Video as Time Machine

My main reason for advocating the broader use of video in operations is because it can see and remember things that we can’t see or remember any other way. There are a lot of aspects to this perspective, but I think I can make my point by looking at the topic of task speed and timing in business and industrial tasks.

Video Manipulates Time

This diagram summarizes the challenge that time poses in our attempts to understand and describe real-world actions. Many activities happen so slowly that no one has the patience to sit and observe them. Other activities happen so quickly that we can’t see what is happening. In between, activities take place at different speeds. We may understand part of what is happening, but we can’t follow all of it … and then we can’t remember most of what we’ve seen.

The vast majority of business and process instruction is written with prose and pictures to explain what should be done. It only contains weak guidance on how fast or at what pace the task should be performed. It is left for the reader to figure that out. Similarly, when we use prose and graphic tools to describe real-life actions that we see, the print medium’s limitations prevent it from accurately conveying the time dimension. Video, by contrast, exists for the purpose of recording activity as it unfolds over time. It can remember all of the action that took place, however long ago it happened. If actions are on video, we can always look back to see what happened.
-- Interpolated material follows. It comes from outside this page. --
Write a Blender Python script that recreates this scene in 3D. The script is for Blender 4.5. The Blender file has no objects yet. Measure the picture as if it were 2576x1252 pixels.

But video can do much more with respect to time. It can accelerate or slow down time. The next two video clips show how waffles are ejected from the grill plates using a jet of air. The first video clip recorded the process at normal speed. It shows the finished waffles jumping off the grill. The movement is so rapid that it is hard to follow. You can see that they are ejected, but the details happen so fast that you can’t tell much more.

Here, the same waffle ejection process was recorded at a higher than normal frame rate … 300 frames per second in this case … creating a slow motion effect when replayed at standard speed. I took two excerpts from the video clip and made a blend. Now we can see far more information about the process behavior. You can see how the waffles frequently bounce on the conveyor. Some waffles even tip over. With the blend, it is now evident that one location on the grill plate exhibits more variation than others. One might suspect that the air jet is clogged or otherwise unreliable.

Camera Technology

To unleash the full power of video to manipulate time you will want to control video speed in both recording and replay. Dartfish has tools to adjust speed after the video has been recorded. However, to finely control your view of time, you need a camera that can record video at different speeds. Fortunately, the hardware to do this has become widely available and much less expensive. The videos in the Hartybake sequence were recorded with the JVC Everio gc-px100 camcorder.

This remarkable camera costs about $1000 and can record video in full HD at speeds up to 120 frames per second (and speeds up to 600 frames per second with lower resolution). It can also do time lapse recording as slowly as 1/80th frame per second (1 frame every 1.3 minutes). With these features and performance, most industrial organizations could afford to keep one in a cabinet or desk somewhere. You probably won’t need the speed range except occasionally. However, when the need arises, a high speed video recording that is subsequently analyzed in Dartfish might let you see important things that your unaided eye would never suspect were there.